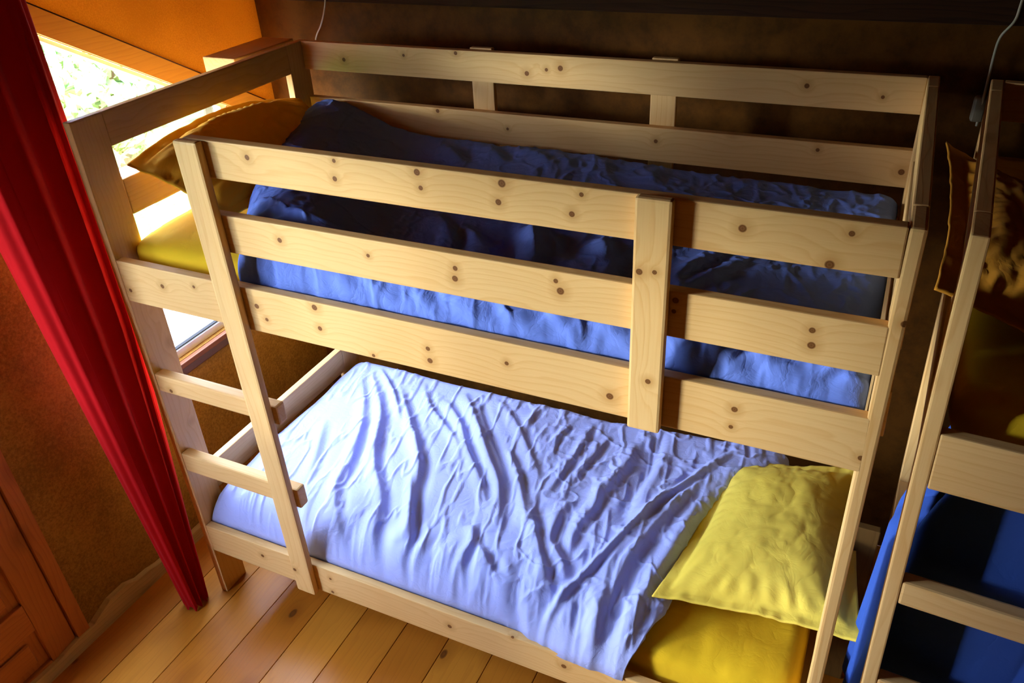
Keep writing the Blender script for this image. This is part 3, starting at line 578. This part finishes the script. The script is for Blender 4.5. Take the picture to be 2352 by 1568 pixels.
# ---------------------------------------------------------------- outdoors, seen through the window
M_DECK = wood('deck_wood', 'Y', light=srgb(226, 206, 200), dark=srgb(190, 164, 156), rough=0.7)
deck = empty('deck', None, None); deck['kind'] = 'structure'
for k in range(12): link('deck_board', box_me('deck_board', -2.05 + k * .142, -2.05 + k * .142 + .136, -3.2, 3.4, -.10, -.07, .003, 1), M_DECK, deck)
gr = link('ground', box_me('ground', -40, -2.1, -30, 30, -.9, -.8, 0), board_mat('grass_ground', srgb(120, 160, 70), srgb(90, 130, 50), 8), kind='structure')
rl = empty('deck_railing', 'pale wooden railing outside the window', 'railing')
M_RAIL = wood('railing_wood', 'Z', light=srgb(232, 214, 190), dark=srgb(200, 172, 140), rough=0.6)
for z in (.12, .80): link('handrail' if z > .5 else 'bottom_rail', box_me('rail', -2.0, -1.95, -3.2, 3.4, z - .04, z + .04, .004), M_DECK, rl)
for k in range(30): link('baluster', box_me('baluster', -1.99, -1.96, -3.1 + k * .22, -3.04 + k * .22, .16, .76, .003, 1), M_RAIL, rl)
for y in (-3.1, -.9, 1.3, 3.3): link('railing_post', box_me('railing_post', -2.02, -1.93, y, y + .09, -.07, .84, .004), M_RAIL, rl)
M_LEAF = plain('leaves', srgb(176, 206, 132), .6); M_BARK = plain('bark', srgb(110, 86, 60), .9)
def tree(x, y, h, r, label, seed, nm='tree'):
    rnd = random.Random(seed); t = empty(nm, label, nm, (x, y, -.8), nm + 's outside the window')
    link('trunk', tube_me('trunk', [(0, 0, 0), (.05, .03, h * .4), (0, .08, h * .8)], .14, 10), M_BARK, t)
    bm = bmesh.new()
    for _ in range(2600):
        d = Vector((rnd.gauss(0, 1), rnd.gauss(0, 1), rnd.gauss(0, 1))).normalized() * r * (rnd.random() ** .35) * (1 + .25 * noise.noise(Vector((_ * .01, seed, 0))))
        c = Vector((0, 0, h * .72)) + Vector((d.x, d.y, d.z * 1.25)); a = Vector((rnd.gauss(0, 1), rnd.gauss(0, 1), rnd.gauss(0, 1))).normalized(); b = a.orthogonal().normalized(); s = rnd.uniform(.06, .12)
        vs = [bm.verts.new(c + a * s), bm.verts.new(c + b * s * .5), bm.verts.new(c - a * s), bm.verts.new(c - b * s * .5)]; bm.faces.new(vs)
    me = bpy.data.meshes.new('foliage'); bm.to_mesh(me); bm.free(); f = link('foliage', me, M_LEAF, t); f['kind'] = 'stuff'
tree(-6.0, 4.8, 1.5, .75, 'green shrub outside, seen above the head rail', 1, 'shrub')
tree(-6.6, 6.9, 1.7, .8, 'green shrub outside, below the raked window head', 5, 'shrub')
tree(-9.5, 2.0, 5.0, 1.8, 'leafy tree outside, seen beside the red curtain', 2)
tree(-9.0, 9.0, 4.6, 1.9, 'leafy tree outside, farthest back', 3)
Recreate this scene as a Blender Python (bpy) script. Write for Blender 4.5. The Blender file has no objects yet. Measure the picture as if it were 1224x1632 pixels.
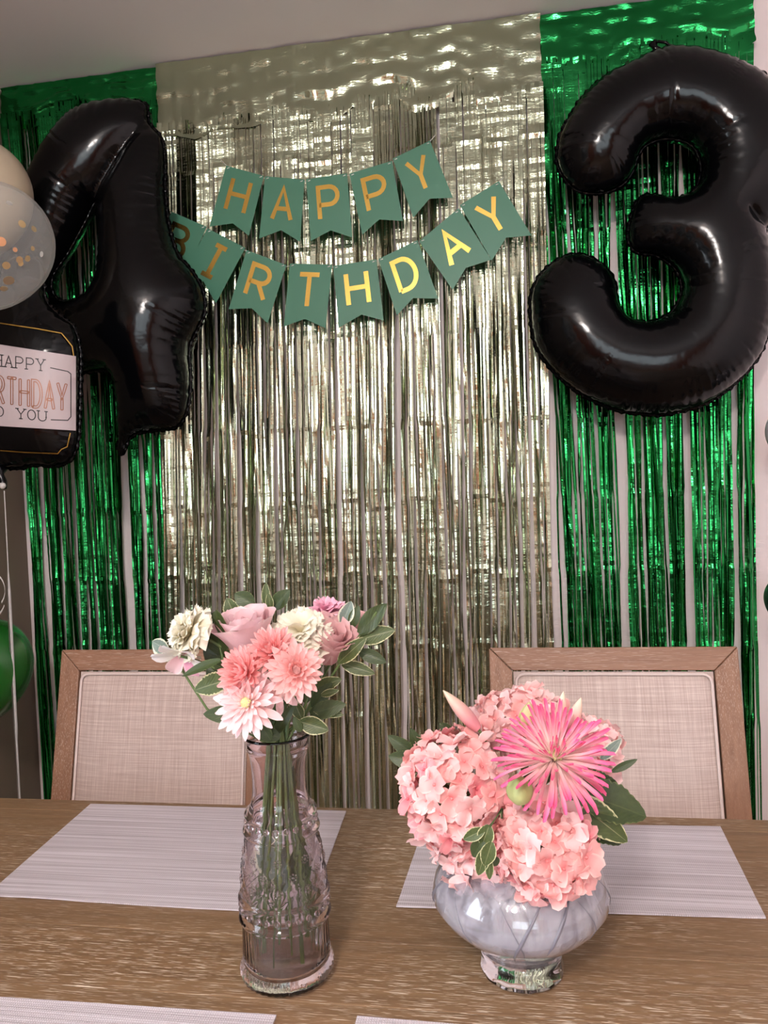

========

> [Problem details]:
Without including any pictures, reproduce the listing exactly.

> [Exercise output]:
Keep writing the Blender script for this image. This is part 3, starting at line 578. This part finishes the script. The script is for Blender 4.5. Take the picture to be 2352 by 1568 pixels.
# ---------------------------------------------------------------- outdoors, seen through the window
M_DECK = wood('deck_wood', 'Y', light=srgb(226, 206, 200), dark=srgb(190, 164, 156), rough=0.7)
deck = empty('deck', None, None); deck['kind'] = 'structure'
for k in range(12): link('deck_board', box_me('deck_board', -2.05 + k * .142, -2.05 + k * .142 + .136, -3.2, 3.4, -.10, -.07, .003, 1), M_DECK, deck)
gr = link('ground', box_me('ground', -40, -2.1, -30, 30, -.9, -.8, 0), board_mat('grass_ground', srgb(120, 160, 70), srgb(90, 130, 50), 8), kind='structure')
rl = empty('deck_railing', 'pale wooden railing outside the window', 'railing')
M_RAIL = wood('railing_wood', 'Z', light=srgb(232, 214, 190), dark=srgb(200, 172, 140), rough=0.6)
for z in (.12, .80): link('handrail' if z > .5 else 'bottom_rail', box_me('rail', -2.0, -1.95, -3.2, 3.4, z - .04, z + .04, .004), M_DECK, rl)
for k in range(30): link('baluster', box_me('baluster', -1.99, -1.96, -3.1 + k * .22, -3.04 + k * .22, .16, .76, .003, 1), M_RAIL, rl)
for y in (-3.1, -.9, 1.3, 3.3): link('railing_post', box_me('railing_post', -2.02, -1.93, y, y + .09, -.07, .84, .004), M_RAIL, rl)
M_LEAF = plain('leaves', srgb(176, 206, 132), .6); M_BARK = plain('bark', srgb(110, 86, 60), .9)
def tree(x, y, h, r, label, seed, nm='tree'):
    rnd = random.Random(seed); t = empty(nm, label, nm, (x, y, -.8), nm + 's outside the window')
    link('trunk', tube_me('trunk', [(0, 0, 0), (.05, .03, h * .4), (0, .08, h * .8)], .14, 10), M_BARK, t)
    bm = bmesh.new()
    for _ in range(2600):
        d = Vector((rnd.gauss(0, 1), rnd.gauss(0, 1), rnd.gauss(0, 1))).normalized() * r * (rnd.random() ** .35) * (1 + .25 * noise.noise(Vector((_ * .01, seed, 0))))
        c = Vector((0, 0, h * .72)) + Vector((d.x, d.y, d.z * 1.25)); a = Vector((rnd.gauss(0, 1), rnd.gauss(0, 1), rnd.gauss(0, 1))).normalized(); b = a.orthogonal().normalized(); s = rnd.uniform(.06, .12)
        vs = [bm.verts.new(c + a * s), bm.verts.new(c + b * s * .5), bm.verts.new(c - a * s), bm.verts.new(c - b * s * .5)]; bm.faces.new(vs)
    me = bpy.data.meshes.new('foliage'); bm.to_mesh(me); bm.free(); f = link('foliage', me, M_LEAF, t); f['kind'] = 'stuff'
tree(-6.0, 4.8, 1.5, .75, 'green shrub outside, seen above the head rail', 1, 'shrub')
tree(-6.6, 6.9, 1.7, .8, 'green shrub outside, below the raked window head', 5, 'shrub')
tree(-9.5, 2.0, 5.0, 1.8, 'leafy tree outside, seen beside the red curtain', 2)
tree(-9.0, 9.0, 4.6, 1.9, 'leafy tree outside, farthest back', 3)
Recreate this scene as a Blender Python (bpy) script. Write for Blender 4.5. The Blender file has no objects yet. Measure the picture as if it were 1224x1632 pixels.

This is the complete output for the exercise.